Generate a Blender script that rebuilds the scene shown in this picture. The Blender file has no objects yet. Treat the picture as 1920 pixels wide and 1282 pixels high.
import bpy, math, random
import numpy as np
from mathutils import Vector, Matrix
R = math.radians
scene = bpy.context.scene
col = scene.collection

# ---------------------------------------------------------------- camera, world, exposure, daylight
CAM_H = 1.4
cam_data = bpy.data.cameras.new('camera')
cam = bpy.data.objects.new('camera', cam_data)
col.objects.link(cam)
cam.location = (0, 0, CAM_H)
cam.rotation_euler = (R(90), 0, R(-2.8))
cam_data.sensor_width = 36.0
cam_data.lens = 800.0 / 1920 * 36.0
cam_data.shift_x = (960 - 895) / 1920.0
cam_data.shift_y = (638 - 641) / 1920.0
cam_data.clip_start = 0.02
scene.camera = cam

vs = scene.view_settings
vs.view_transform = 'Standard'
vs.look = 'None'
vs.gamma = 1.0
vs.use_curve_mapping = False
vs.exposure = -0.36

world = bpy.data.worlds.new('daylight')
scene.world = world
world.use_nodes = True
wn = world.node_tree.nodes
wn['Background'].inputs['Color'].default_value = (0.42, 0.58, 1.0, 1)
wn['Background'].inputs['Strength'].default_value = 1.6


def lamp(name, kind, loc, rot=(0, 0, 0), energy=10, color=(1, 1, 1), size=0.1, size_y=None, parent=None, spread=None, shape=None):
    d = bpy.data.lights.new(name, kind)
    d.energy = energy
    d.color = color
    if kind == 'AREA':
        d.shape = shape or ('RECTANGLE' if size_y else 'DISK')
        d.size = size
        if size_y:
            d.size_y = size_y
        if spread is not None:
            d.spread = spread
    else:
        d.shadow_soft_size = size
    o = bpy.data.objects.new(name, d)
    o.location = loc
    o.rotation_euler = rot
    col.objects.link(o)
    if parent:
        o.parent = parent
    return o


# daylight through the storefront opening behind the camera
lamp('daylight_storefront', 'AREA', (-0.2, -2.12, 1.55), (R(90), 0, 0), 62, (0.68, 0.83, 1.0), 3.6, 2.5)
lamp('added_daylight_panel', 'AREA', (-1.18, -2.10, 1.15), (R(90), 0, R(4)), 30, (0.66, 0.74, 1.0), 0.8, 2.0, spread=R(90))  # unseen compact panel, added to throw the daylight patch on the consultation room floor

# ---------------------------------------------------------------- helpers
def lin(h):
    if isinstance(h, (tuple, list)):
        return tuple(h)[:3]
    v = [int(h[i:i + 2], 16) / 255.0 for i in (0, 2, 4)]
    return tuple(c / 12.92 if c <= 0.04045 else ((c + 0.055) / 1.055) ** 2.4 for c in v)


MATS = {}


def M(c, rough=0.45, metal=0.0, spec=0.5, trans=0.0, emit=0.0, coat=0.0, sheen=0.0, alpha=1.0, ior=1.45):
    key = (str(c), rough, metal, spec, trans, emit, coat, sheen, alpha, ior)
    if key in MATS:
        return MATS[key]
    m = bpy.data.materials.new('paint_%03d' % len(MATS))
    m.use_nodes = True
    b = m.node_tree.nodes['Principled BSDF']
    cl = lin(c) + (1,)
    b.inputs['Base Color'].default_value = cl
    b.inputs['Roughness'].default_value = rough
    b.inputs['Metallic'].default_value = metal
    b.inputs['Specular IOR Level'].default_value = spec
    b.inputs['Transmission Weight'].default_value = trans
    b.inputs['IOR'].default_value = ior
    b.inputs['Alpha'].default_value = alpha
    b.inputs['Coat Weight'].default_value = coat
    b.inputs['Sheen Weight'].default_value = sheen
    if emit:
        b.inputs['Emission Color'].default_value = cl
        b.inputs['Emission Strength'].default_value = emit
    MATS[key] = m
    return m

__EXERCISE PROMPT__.
Write down the full listing again, exactly.

__THE COMPLETED TASK__.
Generate a Blender script that rebuilds the scene shown in this picture. The Blender file has no objects yet. Treat the picture as 1920 pixels wide and 1282 pixels high.
import bpy, math, random
import numpy as np
from mathutils import Vector, Matrix
R = math.radians
scene = bpy.context.scene
col = scene.collection

# ---------------------------------------------------------------- camera, world, exposure, daylight
CAM_H = 1.4
cam_data = bpy.data.cameras.new('camera')
cam = bpy.data.objects.new('camera', cam_data)
col.objects.link(cam)
cam.location = (0, 0, CAM_H)
cam.rotation_euler = (R(90), 0, R(-2.8))
cam_data.sensor_width = 36.0
cam_data.lens = 800.0 / 1920 * 36.0
cam_data.shift_x = (960 - 895) / 1920.0
cam_data.shift_y = (638 - 641) / 1920.0
cam_data.clip_start = 0.02
scene.camera = cam

vs = scene.view_settings
vs.view_transform = 'Standard'
vs.look = 'None'
vs.gamma = 1.0
vs.use_curve_mapping = False
vs.exposure = -0.36

world = bpy.data.worlds.new('daylight')
scene.world = world
world.use_nodes = True
wn = world.node_tree.nodes
wn['Background'].inputs['Color'].default_value = (0.42, 0.58, 1.0, 1)
wn['Background'].inputs['Strength'].default_value = 1.6


def lamp(name, kind, loc, rot=(0, 0, 0), energy=10, color=(1, 1, 1), size=0.1, size_y=None, parent=None, spread=None, shape=None):
    d = bpy.data.lights.new(name, kind)
    d.energy = energy
    d.color = color
    if kind == 'AREA':
        d.shape = shape or ('RECTANGLE' if size_y else 'DISK')
        d.size = size
        if size_y:
            d.size_y = size_y
        if spread is not None:
            d.spread = spread
    else:
        d.shadow_soft_size = size
    o = bpy.data.objects.new(name, d)
    o.location = loc
    o.rotation_euler = rot
    col.objects.link(o)
    if parent:
        o.parent = parent
    return o


# daylight through the storefront opening behind the camera
lamp('daylight_storefront', 'AREA', (-0.2, -2.12, 1.55), (R(90), 0, 0), 62, (0.68, 0.83, 1.0), 3.6, 2.5)
lamp('added_daylight_panel', 'AREA', (-1.18, -2.10, 1.15), (R(90), 0, R(4)), 30, (0.66, 0.74, 1.0), 0.8, 2.0, spread=R(90))  # unseen compact panel, added to throw the daylight patch on the consultation room floor

# ---------------------------------------------------------------- helpers
def lin(h):
    if isinstance(h, (tuple, list)):
        return tuple(h)[:3]
    v = [int(h[i:i + 2], 16) / 255.0 for i in (0, 2, 4)]
    return tuple(c / 12.92 if c <= 0.04045 else ((c + 0.055) / 1.055) ** 2.4 for c in v)


MATS = {}


def M(c, rough=0.45, metal=0.0, spec=0.5, trans=0.0, emit=0.0, coat=0.0, sheen=0.0, alpha=1.0, ior=1.45):
    key = (str(c), rough, metal, spec, trans, emit, coat, sheen, alpha, ior)
    if key in MATS:
        return MATS[key]
    m = bpy.data.materials.new('paint_%03d' % len(MATS))
    m.use_nodes = True
    b = m.node_tree.nodes['Principled BSDF']
    cl = lin(c) + (1,)
    b.inputs['Base Color'].default_value = cl
    b.inputs['Roughness'].default_value = rough
    b.inputs['Metallic'].default_value = metal
    b.inputs['Specular IOR Level'].default_value = spec
    b.inputs['Transmission Weight'].default_value = trans
    b.inputs['IOR'].default_value = ior
    b.inputs['Alpha'].default_value = alpha
    b.inputs['Coat Weight'].default_value = coat
    b.inputs['Sheen Weight'].default_value = sheen
    if emit:
        b.inputs['Emission Color'].default_value = cl
        b.inputs['Emission Strength'].default_value = emit
    MATS[key] = m
    return m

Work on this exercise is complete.